▶ [Prompt] Transcribe the data that follows precisely, omitting nothing.

▶ [Given records]
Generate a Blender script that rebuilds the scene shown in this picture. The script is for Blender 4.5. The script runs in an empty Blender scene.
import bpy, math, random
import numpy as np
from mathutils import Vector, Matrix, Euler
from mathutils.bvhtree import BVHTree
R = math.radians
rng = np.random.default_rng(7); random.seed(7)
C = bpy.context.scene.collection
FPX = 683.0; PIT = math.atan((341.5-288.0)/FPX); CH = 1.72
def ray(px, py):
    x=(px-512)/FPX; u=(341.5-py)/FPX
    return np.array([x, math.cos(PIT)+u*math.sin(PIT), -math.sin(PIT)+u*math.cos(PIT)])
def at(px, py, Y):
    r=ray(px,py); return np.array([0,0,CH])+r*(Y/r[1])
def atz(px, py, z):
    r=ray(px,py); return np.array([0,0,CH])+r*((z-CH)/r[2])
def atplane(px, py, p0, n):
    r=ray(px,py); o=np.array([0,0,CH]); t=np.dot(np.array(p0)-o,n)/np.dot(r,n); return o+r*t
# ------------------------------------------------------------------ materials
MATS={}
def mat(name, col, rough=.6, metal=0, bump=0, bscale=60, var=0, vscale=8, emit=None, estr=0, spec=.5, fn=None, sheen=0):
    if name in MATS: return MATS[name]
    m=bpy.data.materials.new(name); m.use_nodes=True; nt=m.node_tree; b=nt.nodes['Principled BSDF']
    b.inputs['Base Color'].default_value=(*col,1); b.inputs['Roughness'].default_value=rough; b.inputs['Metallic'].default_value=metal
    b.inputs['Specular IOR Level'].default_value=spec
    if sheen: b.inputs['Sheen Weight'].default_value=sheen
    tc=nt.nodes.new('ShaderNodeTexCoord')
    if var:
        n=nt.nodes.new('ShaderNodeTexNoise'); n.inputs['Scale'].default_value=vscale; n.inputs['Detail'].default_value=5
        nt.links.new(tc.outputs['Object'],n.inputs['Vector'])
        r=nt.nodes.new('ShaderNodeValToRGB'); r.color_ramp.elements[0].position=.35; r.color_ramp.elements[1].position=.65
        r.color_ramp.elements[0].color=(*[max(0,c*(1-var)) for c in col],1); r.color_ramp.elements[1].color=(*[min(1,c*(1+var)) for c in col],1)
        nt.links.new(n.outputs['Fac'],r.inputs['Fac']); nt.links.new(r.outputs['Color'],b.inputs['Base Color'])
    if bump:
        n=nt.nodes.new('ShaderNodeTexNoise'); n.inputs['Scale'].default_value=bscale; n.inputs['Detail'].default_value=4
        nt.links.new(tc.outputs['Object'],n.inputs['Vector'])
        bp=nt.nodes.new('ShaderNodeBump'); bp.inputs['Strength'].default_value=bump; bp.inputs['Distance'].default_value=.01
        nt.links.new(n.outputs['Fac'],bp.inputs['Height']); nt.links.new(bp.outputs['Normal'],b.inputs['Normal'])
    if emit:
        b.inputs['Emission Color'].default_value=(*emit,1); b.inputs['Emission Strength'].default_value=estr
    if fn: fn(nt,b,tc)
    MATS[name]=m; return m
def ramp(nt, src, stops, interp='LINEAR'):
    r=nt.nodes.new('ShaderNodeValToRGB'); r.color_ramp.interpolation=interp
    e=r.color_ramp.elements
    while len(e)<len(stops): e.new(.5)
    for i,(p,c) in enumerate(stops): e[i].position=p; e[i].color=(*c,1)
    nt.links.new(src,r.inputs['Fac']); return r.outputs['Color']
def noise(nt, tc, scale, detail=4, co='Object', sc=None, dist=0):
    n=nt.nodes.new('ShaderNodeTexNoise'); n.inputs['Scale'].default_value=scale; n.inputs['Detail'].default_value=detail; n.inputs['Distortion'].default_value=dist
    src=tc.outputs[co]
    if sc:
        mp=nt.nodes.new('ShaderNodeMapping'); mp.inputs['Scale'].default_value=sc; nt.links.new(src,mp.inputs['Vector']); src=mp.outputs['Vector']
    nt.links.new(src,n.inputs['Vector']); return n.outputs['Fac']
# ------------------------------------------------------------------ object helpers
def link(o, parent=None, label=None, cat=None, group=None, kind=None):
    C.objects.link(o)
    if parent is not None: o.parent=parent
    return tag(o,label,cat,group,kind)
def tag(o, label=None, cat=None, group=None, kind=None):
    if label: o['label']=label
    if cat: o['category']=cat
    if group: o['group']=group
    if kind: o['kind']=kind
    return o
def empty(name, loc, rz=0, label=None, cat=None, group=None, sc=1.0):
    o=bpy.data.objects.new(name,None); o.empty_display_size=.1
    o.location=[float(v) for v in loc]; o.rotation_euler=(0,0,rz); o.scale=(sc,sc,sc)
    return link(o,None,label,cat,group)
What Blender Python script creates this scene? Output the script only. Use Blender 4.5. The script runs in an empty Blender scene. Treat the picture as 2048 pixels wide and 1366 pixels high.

▶ [Full response]
Generate a Blender script that rebuilds the scene shown in this picture. The script is for Blender 4.5. The script runs in an empty Blender scene.
import bpy, math, random
import numpy as np
from mathutils import Vector, Matrix, Euler
from mathutils.bvhtree import BVHTree
R = math.radians
rng = np.random.default_rng(7); random.seed(7)
C = bpy.context.scene.collection
FPX = 683.0; PIT = math.atan((341.5-288.0)/FPX); CH = 1.72
def ray(px, py):
    x=(px-512)/FPX; u=(341.5-py)/FPX
    return np.array([x, math.cos(PIT)+u*math.sin(PIT), -math.sin(PIT)+u*math.cos(PIT)])
def at(px, py, Y):
    r=ray(px,py); return np.array([0,0,CH])+r*(Y/r[1])
def atz(px, py, z):
    r=ray(px,py); return np.array([0,0,CH])+r*((z-CH)/r[2])
def atplane(px, py, p0, n):
    r=ray(px,py); o=np.array([0,0,CH]); t=np.dot(np.array(p0)-o,n)/np.dot(r,n); return o+r*t
# ------------------------------------------------------------------ materials
MATS={}
def mat(name, col, rough=.6, metal=0, bump=0, bscale=60, var=0, vscale=8, emit=None, estr=0, spec=.5, fn=None, sheen=0):
    if name in MATS: return MATS[name]
    m=bpy.data.materials.new(name); m.use_nodes=True; nt=m.node_tree; b=nt.nodes['Principled BSDF']
    b.inputs['Base Color'].default_value=(*col,1); b.inputs['Roughness'].default_value=rough; b.inputs['Metallic'].default_value=metal
    b.inputs['Specular IOR Level'].default_value=spec
    if sheen: b.inputs['Sheen Weight'].default_value=sheen
    tc=nt.nodes.new('ShaderNodeTexCoord')
    if var:
        n=nt.nodes.new('ShaderNodeTexNoise'); n.inputs['Scale'].default_value=vscale; n.inputs['Detail'].default_value=5
        nt.links.new(tc.outputs['Object'],n.inputs['Vector'])
        r=nt.nodes.new('ShaderNodeValToRGB'); r.color_ramp.elements[0].position=.35; r.color_ramp.elements[1].position=.65
        r.color_ramp.elements[0].color=(*[max(0,c*(1-var)) for c in col],1); r.color_ramp.elements[1].color=(*[min(1,c*(1+var)) for c in col],1)
        nt.links.new(n.outputs['Fac'],r.inputs['Fac']); nt.links.new(r.outputs['Color'],b.inputs['Base Color'])
    if bump:
        n=nt.nodes.new('ShaderNodeTexNoise'); n.inputs['Scale'].default_value=bscale; n.inputs['Detail'].default_value=4
        nt.links.new(tc.outputs['Object'],n.inputs['Vector'])
        bp=nt.nodes.new('ShaderNodeBump'); bp.inputs['Strength'].default_value=bump; bp.inputs['Distance'].default_value=.01
        nt.links.new(n.outputs['Fac'],bp.inputs['Height']); nt.links.new(bp.outputs['Normal'],b.inputs['Normal'])
    if emit:
        b.inputs['Emission Color'].default_value=(*emit,1); b.inputs['Emission Strength'].default_value=estr
    if fn: fn(nt,b,tc)
    MATS[name]=m; return m
def ramp(nt, src, stops, interp='LINEAR'):
    r=nt.nodes.new('ShaderNodeValToRGB'); r.color_ramp.interpolation=interp
    e=r.color_ramp.elements
    while len(e)<len(stops): e.new(.5)
    for i,(p,c) in enumerate(stops): e[i].position=p; e[i].color=(*c,1)
    nt.links.new(src,r.inputs['Fac']); return r.outputs['Color']
def noise(nt, tc, scale, detail=4, co='Object', sc=None, dist=0):
    n=nt.nodes.new('ShaderNodeTexNoise'); n.inputs['Scale'].default_value=scale; n.inputs['Detail'].default_value=detail; n.inputs['Distortion'].default_value=dist
    src=tc.outputs[co]
    if sc:
        mp=nt.nodes.new('ShaderNodeMapping'); mp.inputs['Scale'].default_value=sc; nt.links.new(src,mp.inputs['Vector']); src=mp.outputs['Vector']
    nt.links.new(src,n.inputs['Vector']); return n.outputs['Fac']
# ------------------------------------------------------------------ object helpers
def link(o, parent=None, label=None, cat=None, group=None, kind=None):
    C.objects.link(o)
    if parent is not None: o.parent=parent
    return tag(o,label,cat,group,kind)
def tag(o, label=None, cat=None, group=None, kind=None):
    if label: o['label']=label
    if cat: o['category']=cat
    if group: o['group']=group
    if kind: o['kind']=kind
    return o
def empty(name, loc, rz=0, label=None, cat=None, group=None, sc=1.0):
    o=bpy.data.objects.new(name,None); o.empty_display_size=.1
    o.location=[float(v) for v in loc]; o.rotation_euler=(0,0,rz); o.scale=(sc,sc,sc)
    return link(o,None,label,cat,group)
What Blender Python script creates this scene? Output the script only. Use Blender 4.5. The script runs in an empty Blender scene. Treat the picture as 2048 pixels wide and 1366 pixels high.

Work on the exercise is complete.